Data section:
-.-.-

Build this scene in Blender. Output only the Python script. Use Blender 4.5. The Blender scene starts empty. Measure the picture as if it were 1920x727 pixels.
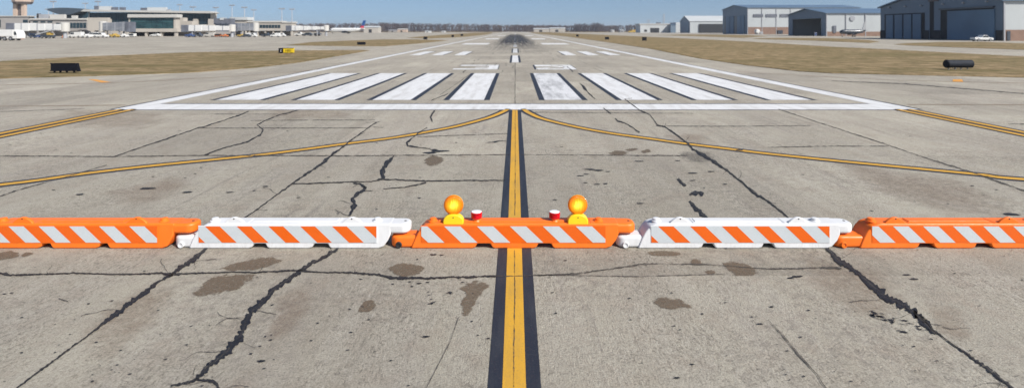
import bpy, bmesh, math, random
from mathutils import Vector, noise
random.seed(7)
F, H, VX, HY = 1040.0, 2.3, 966.0, 58.0          # focal length in px of the 1920 wide photo, eye height, vanishing point
sc = bpy.context.scene
COL = sc.collection

def G(px, py, h=0.0):                              # photo pixel -> point on the ground
    d = F*(H-h)/(py-HY)
    return ((px-VX)*d/F, d)
def XD(px, d): return (px-VX)*d/F
def ZD(py, d): return H+(HY-py)*d/F
def DY(py): return F*H/(py-HY)

# ------------------------------------------------------------------ materials
def nt(name):
    m = bpy.data.materials.new(name); m.use_nodes = True
    t = m.node_tree; b = t.nodes['Principled BSDF']
    return m, t, b
def N(t, typ, **kw):
    n = t.nodes.new(typ)
    for k, v in kw.items():
        if k.startswith('_'): setattr(n, k[1:], v)
        else: n.inputs[k.replace('__', ' ')].default_value = v
    return n
def L(t, a, b): t.links.new(a, b)
def pos(t, scale=(1,1,1), obj=False):
    if obj: g = N(t, 'ShaderNodeTexCoord'); o = g.outputs['Object']
    else: g = N(t, 'ShaderNodeNewGeometry'); o = g.outputs['Position']
    mp = N(t, 'ShaderNodeMapping'); mp.inputs['Scale'].default_value = scale
    L(t, o, mp.inputs['Vector']); return mp.outputs['Vector']
def noi(t, vec, scale, detail=4, rough=.55):
    n = N(t, 'ShaderNodeTexNoise'); n.inputs['Scale'].default_value = scale
    n.inputs['Detail'].default_value = detail; n.inputs['Roughness'].default_value = rough
    L(t, vec, n.inputs['Vector']); return n.outputs['Fac']
def ramp(t, fac, stops):
    r = N(t, 'ShaderNodeValToRGB'); e = r.color_ramp.elements
    while len(e) < len(stops): e.new(.5)
    for i, (p, c) in enumerate(stops):
        e[i].position = p
        e[i].color = (c, c, c, 1) if not isinstance(c, tuple) else (*c, 1)
    L(t, fac, r.inputs['Fac']); return r.outputs['Color']
def mix(t, fac, a, b, mode='MIX'):
    m = N(t, 'ShaderNodeMix', _data_type='RGBA', _blend_type=mode)
    for i, v in ((0, fac), (6, a), (7, b)):
        if isinstance(v, (int, float)): m.inputs[i].default_value = v if i == 0 else (v, v, v, 1)
        elif isinstance(v, tuple): m.inputs[i].default_value = (*v, 1)
        else: L(t, v, m.inputs[i])
    return m.outputs[2]
def mth(t, op, a, b=None, c=None, clamp=False):
    m = N(t, 'ShaderNodeMath', _operation=op); m.use_clamp = clamp
    for i, v in enumerate((a, b, c)):
        if v is None: continue
        if isinstance(v, (int, float)): m.inputs[i].default_value = v
        else: L(t, v, m.inputs[i])
    return m.outputs[0]
def bump(t, b, h, strength=.3, dist=.01):
    n = N(t, 'ShaderNodeBump'); n.inputs['Strength'].default_value = strength
    n.inputs['Distance'].default_value = dist
    L(t, h, n.inputs['Height']); L(t, n.outputs['Normal'], b.inputs['Normal'])
def simple(name, c, rough=.6, var=.12, scale=2.0, metal=0, dirt=None, obj=True, spec=.5, coat=0):
    m, t, b = nt(name)
    v = pos(t, obj=obj); n = noi(t, v, scale, 5)
    lo = tuple(x*(1-var) for x in c); hi = tuple(min(1, x*(1+var)) for x in c)
    col = ramp(t, n, [(.3, lo), (.7, hi)])
    if dirt:
        n2 = noi(t, v, scale*3.1, 6, .7)
        col = mix(t, ramp(t, n2, [(.52, 0.), (.75, dirt[1])]), col, dirt[0])
    L(t, col, b.inputs['Base Color'])
    b.inputs['Roughness'].default_value = rough; b.inputs['Metallic'].default_value = metal
    b.inputs['Specular IOR Level'].default_value = spec
    if coat: b.inputs['Coat Weight'].default_value = coat; b.inputs['Coat Roughness'].default_value = .15
    return m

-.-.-

Exercise description: Report each line of the material above where the word "scene" appears.

Answer to the problem:
Build this scene in Blender. Output only the Python script. Use Blender 4.5. The Blender scene starts empty. Measure the picture as if it were 1920x727 pixels.
sc = bpy.context.scene